TEMPO.CO, Yogyakarta - Hanya enam dari 169 pasar tradisional di Daerah Istimewa Yogyakarta yang sudah memiliki peralatan penimbangan barang terstandardisasi. Keenamnya ialah Pasar Sambilegi di Kabupaten Sleman, Pasar Sentolo di Kabupaten Kulonprogo, Pasar Argosari di Kabupaten Gunungkidul, Pasar Imogiri di Kabupaten Bantul, serta Pasar Prawirotaman dan Pasar Lempuyangan di Kota Yogyakarta.
"Baru pasar-pasar ini yang memiliki sertifikat bertanda tera sah atau sistem alat penimbangan barang pedagangnya sudah terstandardisasi oleh Balai Metrologi," ujar Kepala Balai Metrologi Dinas Perindustrian DIY, Sudaryono, di sela pembukaan Forum Metrologi Legal Asia Pasifik ke-20 di Hotel Royal Ambarukmo, Kamis, 7 November 2013.
Baca Juga:
Sudaryono mengatakan, minimnya pasar tradisional yang memiliki predikat tertib ukur menandakan praktek kecurangan pedagang untuk mengakali pembeli masih banyak terjadi. “Padahal praktek memanipulasi berat barang merupakan salah satu penyebab kenaikan harga barang," ujar dia.

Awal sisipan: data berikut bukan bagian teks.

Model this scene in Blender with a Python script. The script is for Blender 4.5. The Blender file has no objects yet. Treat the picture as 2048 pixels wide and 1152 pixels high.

Kebanyakan praktek kecurangan di pasar tradisional, menurut Sudaryono, masih seputar memberi pengganjal di alat timbangan untuk menambah berat barang yang sebenarnya lebih ringan. “DIY masih butuh waktu lama untuk menjadi kawasan tertib ukur,” katanya.
Direktur Metrologi Direktorat Jenderal Standardisasi dan Perlindungan Konsumen Kementerian Perdagangan, Hari Prawoko, mengatakan belum banyak pemerintah daerah memberi perhatian terhadap perbaikan sistem alat ukur di kawasannya. Menurut dia, baru ada tujuh kota di Indonesia yang berstatus tertib ukur. "Baru Batam, Surakarta, Singkawang, Balikpapan, Bontang, Tarakan, dan Mojokerto," ujar Hari.
Menurut Hari, sektor penting yang butuh standardisasi alat ukur di daerah ialah listrik, gas, air, dan pasar, serta perdagangan komoditas penting semacam minyak sawit. Dia berpendapat, penertiban alat ukur di pasar layak menjadi perhatian sebab praktek kecurangan penimbangan berpengaruh terhadap inflasi. "Akumulasi kecurangan dalam menimbang barang menyebabkan inflasi," ujar dia.
Bahkan dalam pertemuan ini dibahas soal pengukuran nilai pulsa yang dikenakan oleh provider terhadap pemakai frekuensi selulernya. "Selama ini pengukur pulsa belum ada, jadi metrologi bukan hanya bahas isu soal volume," kata Wakil Menteri Perdagangan Bayu Krishnamurti.